Sharpe told HuffPost UK no Sun readers had complained about the front page story, but would not confirm that Pat Kenyon had been paid for her story.

The 47-year-old taxi driver was kidnapped in December by Islamic State militants in Syria and held captive before a video showing his beheading was released last month. Henning's murder is thought to have been at the hands of "Jihadi John", an IS fighter who speaks with a London accent and who is apparently responsible for at least four other hostage killings.

In a statement before his memorial last month, Barbara Henning called her husband a "peaceful, selfless man who left his family in the UK at Christmas 2013 to drive in a convoy all the way to Syria with his Muslim colleagues and friends to help those most in need."
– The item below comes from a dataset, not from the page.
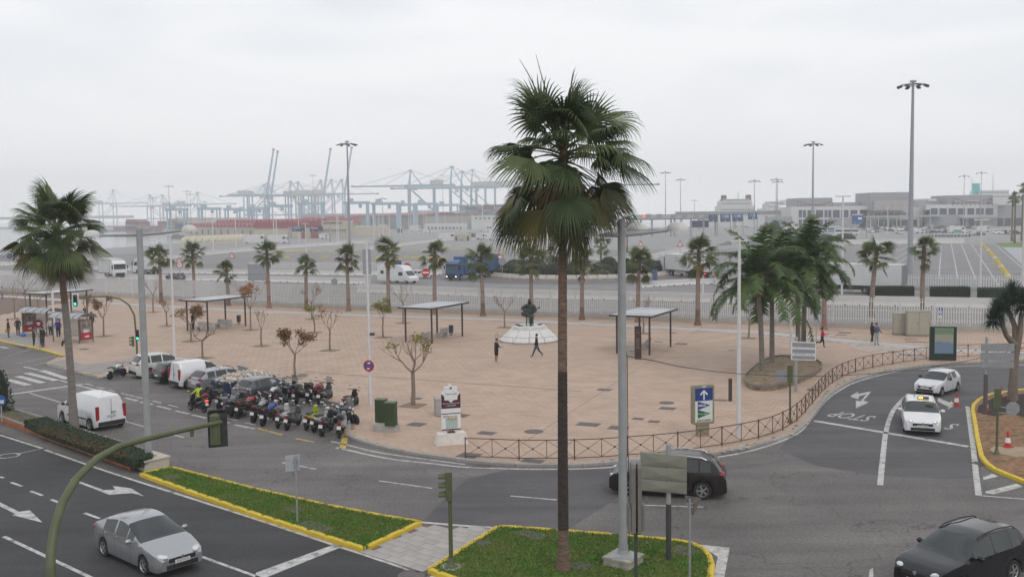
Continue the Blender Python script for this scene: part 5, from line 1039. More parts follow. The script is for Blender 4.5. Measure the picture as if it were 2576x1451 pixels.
# == vehicles
M_GLASS=mat('car_glass',(0.035,0.042,0.042),rough=.05,spec=.5,var=.2,scale=1.5);M_TYRE=mat('tyre_rubber',(0.018,0.018,0.019),rough=.85,var=.2);M_RIM=mat('alloy_rim',(0.42,0.43,0.44),rough=.35,metal=.7,var=.05);M_TRIM=mat('black_trim',(0.02,0.02,0.021),rough=.5,var=.1);M_HLAMP=mat('headlamp',(0.55,0.58,0.6),rough=.1,spec=.8,var=.3,scale=9);M_TLAMP=mat('tail_lamp',(0.30,0.012,0.015),rough=.15,var=.25,scale=9);M_PLATE=flat('plate_white',(.62,.62,.60));M_CHROME=mat('chrome',(.6,.6,.61),rough=.2,metal=.9,var=.03)
WH={}
def wheel(parent,c,r,w,side,rim=M_RIM,n=20):
 k=(round(r,3),round(w,3),rim.name)
 if k not in WH:
  b=MB();b.lathey([(r*.66,-w/2),(r*.93,-w/2),(r,-w*.34),(r,w*.34),(r*.93,w/2),(r*.66,w/2)],n);ty=b.mesh('wheel',M_TYRE,40)
  b=MB();b.lathey([(r*.68,w*.46),(r*.64,w*.5),(r*.58,w*.34)],n)
  for i in range(5):a=2*pi*i/5;b.box((cos(a)*r*.33,w*.42,sin(a)*r*.33),(r*.56,w*.12,r*.15),ry=-a)
  b.lathey([(0,w*.5),(r*.14,w*.5),(r*.16,w*.3)],10);ri=b.mesh('rim',rim,40)
  b=MB();b.lathey([(0,w*.2),(r*.62,w*.2)],n);hb=b.mesh('hub_shadow',M_TRIM);WH[k]=(ty,ri,hb)
 ty,ri,hb=WH[k];o=ob('wheel',ty,parent,c,0 if side>0 else pi);ob('rim',ri,o);ob('brake_disc',hb,o);return o  # black disc inside the rim stands in for the shade behind the spokes
def interp(pts,u):
 if u<=pts[0][0]:return pts[0][1]
 for(a,za),(b_,zb)in zip(pts,pts[1:]):
  if u<=b_:t=(u-a)/(b_-a);return za+(zb-za)*t
 return pts[-1][1]
def smoothprof(pts,L):
 us=[L*i/160 for i in range(161)];zs=[interp(pts,u)for u in us]
 for _ in range(5):zs=[zs[0]]+[(zs[i-1]+2*zs[i]+zs[i+1])/4 for i in range(1,160)]+[zs[-1]]
 return list(zip(us,zs))
CARS=dict(hybrid=dict(L=4.46,W=1.745,wb=2.70,fo=.93,r=.31,top=[(0,.60),(.1,.70),(.5,.82),(1.02,.98),(1.2,1.04),(2.12,1.43),(2.5,1.49),(3.0,1.47),(3.6,1.36),(4.22,1.12),(4.38,.98),(4.46,.80)],belt=(.90,1.02),ws=(1.1,2.12),rw=(3.55,4.22),win=[(1.55,1.95),(2.0,2.72),(2.8,3.55)],doors=(1.75,2.76,3.5)),suv=dict(L=4.63,W=1.9,wb=2.81,fo=.9,r=.36,top=[(0,.72),(.12,.88),(.6,1.0),(1.25,1.08),(1.4,1.12),(2.1,1.56),(2.6,1.65),(3.6,1.63),(4.15,1.52),(4.45,1.12),(4.58,1.0),(4.63,.8)],belt=(1.02,1.12),ws=(1.32,2.1),rw=(4.05,4.45),win=[(1.75,2.75),(2.85,3.55),(3.62,4.02)],doors=(1.5,2.8,3.75)),suv2=dict(L=4.43,W=1.81,wb=2.6,fo=.88,r=.345,top=[(0,.74),(.1,.90),(.55,1.02),(1.1,1.10),(1.25,1.15),(1.9,1.58),(2.4,1.67),(3.5,1.66),(4.0,1.58),(4.28,1.15),(4.38,1.0),(4.43,.8)],belt=(1.03,1.12),ws=(1.17,1.92),rw=(3.95,4.28),win=[(1.6,2.5),(2.58,3.35),(3.42,3.85)],doors=(1.4,2.54,3.5)),estate=dict(L=4.66,W=1.81,wb=2.68,fo=.92,r=.32,top=[(0,.62),(.1,.74),(.6,.86),(1.2,.97),(1.35,1.0),(2.15,1.40),(2.6,1.46),(3.9,1.43),(4.2,1.34),(4.5,1.0),(4.6,.92),(4.66,.75)],belt=(.90,.98),ws=(1.28,2.15),rw=(4.1,4.5),win=[(1.75,2.6),(2.68,3.45),(3.52,4.05)],doors=(1.5,2.64,3.6)),hatch=dict(L=3.70,W=1.6,wb=2.385,fo=.70,r=.27,top=[(0,.58),(.08,.70),(.5,.80),(1.0,.90),(1.1,.93),(1.75,1.31),(2.1,1.37),(3.0,1.36),(3.25,1.30),(3.55,.95),(3.65,.86),(3.7,.7)],belt=(.86,.92),ws=(1.02,1.76),rw=(3.15,3.55),win=[(1.45,2.2),(2.27,2.9)],doors=(1.25,2.23,3.0)),hatch2=dict(L=4.2,W=1.77,wb=2.6,fo=.88,r=.315,top=[(0,.62),(.1,.74),(.6,.86),(1.15,.96),(1.25,.99),(2.05,1.43),(2.5,1.50),(3.4,1.46),(3.75,1.38),(4.02,1.02),(4.14,.92),(4.2,.75)],belt=(.90,1.0),ws=(1.18,2.06),rw=(3.68,4.02),win=[(1.65,2.4),(2.48,3.2),(3.27,3.55)],doors=(1.4,2.44,3.3)),vanbig=dict(L=4.75,W=1.9,wb=3.2,fo=.86,r=.33,top=[(0,.70),(.1,.95),(.5,1.08),(.95,1.20),(1.85,1.80),(2.3,1.90),(4.3,1.89),(4.62,1.82),(4.72,1.2),(4.75,.6)],belt=(1.10,1.12),ws=(.95,1.85),rw=None,win=[(1.35,2.05)],doors=(1.2,2.1,3.3)),vansm=dict(L=4.2,W=1.83,wb=2.7,fo=.88,r=.31,top=[(0,.68),(.1,.88),(.55,1.02),(1.1,1.12),(1.2,1.16),(1.85,1.68),(2.3,1.82),(3.9,1.80),(4.08,1.74),(4.17,1.1),(4.2,.6)],belt=(1.08,1.10),ws=(1.15,1.88),rw=None,win=[(1.5,2.25)],doors=(1.35,2.3,3.2)),)
def car_rings(sp):
 L,W,wb,fo,r=sp['L'],sp['W'],sp['wb'],sp['fo'],sp['r'];gc=.20;ra=r*1.16;top=smoothprof(sp['top'],L);a1,a2=fo,fo+wb
 us=set([round(L*i/26,3)for i in range(27)])
 for c in(a1,a2):
  for k in range(-5,6):us.add(round(c+ra*sin(k/5*pi/2),3))
 for w in sp['win']:us.update(w)
 us.update(sp['ws']);
 if sp['rw']:us.update(sp['rw'])
 us=sorted(u for u in us if 0<=u<=L);us=[u for i,u in enumerate(us)if i==0 or u-us[i-1]>.012 or u==L]
 wsh=[(0,.80),(.12,.90),(.4,.965),(.9,1),(L-1.0,1),(L-.35,.97),(L-.08,.91),(L,.86)]
 rings=[]
 for u in us:
  w=W/2*interp(wsh,u);zt=interp(top,u);zl=gc+(.07 if u<.15 or u>L-.15 else 0)
  for c in(a1,a2):
   if abs(u-c)<ra:zl=max(zl,r+sqrt(max(0,ra*ra-(u-c)**2)))
  bl=sp['belt'][0]+(sp['belt'][1]-sp['belt'][0])*u/L;zb=min(bl,zt-.03);gh=zt-zb;zl=min(zl,zb-.06)
  s3=w*.97;t4=min(1,gh/.4);y4=s3-(gh*.36 if gh>.1 else.05);y4=max(y4,w*.62);z4=zt-.075*t4-.012
  rr=[(w*.955,zl),(w*.995,zl+.18*(zb-zl)),(w,zl+.5*(zb-zl)),(w*.985,zl+.82*(zb-zl)),(s3,zb),(y4,z4),(y4*.93,zt-.03*t4-.008),(y4*.5,zt-.004),(0,zt)]
  x=L/2-u;rings.append((u,[(x,y,z)for y,z in rr]))
 return rings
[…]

The Sun also paid tribute to Henning after his murder, saying they would not use images of him in his orange jumpsuit, as he was murdered. "Alan believed that if he could save just a few lives, his efforts would be worthwhile. Now he has paid the fullest price — murdered by the evil among the people he was trying to help.

"If his killers think they will benefit from this, they are wrong. We refuse to give his absurd killers the publicity they crave. Instead we choose to remember Alan Henning. Taxi driver from Eccles. A hero."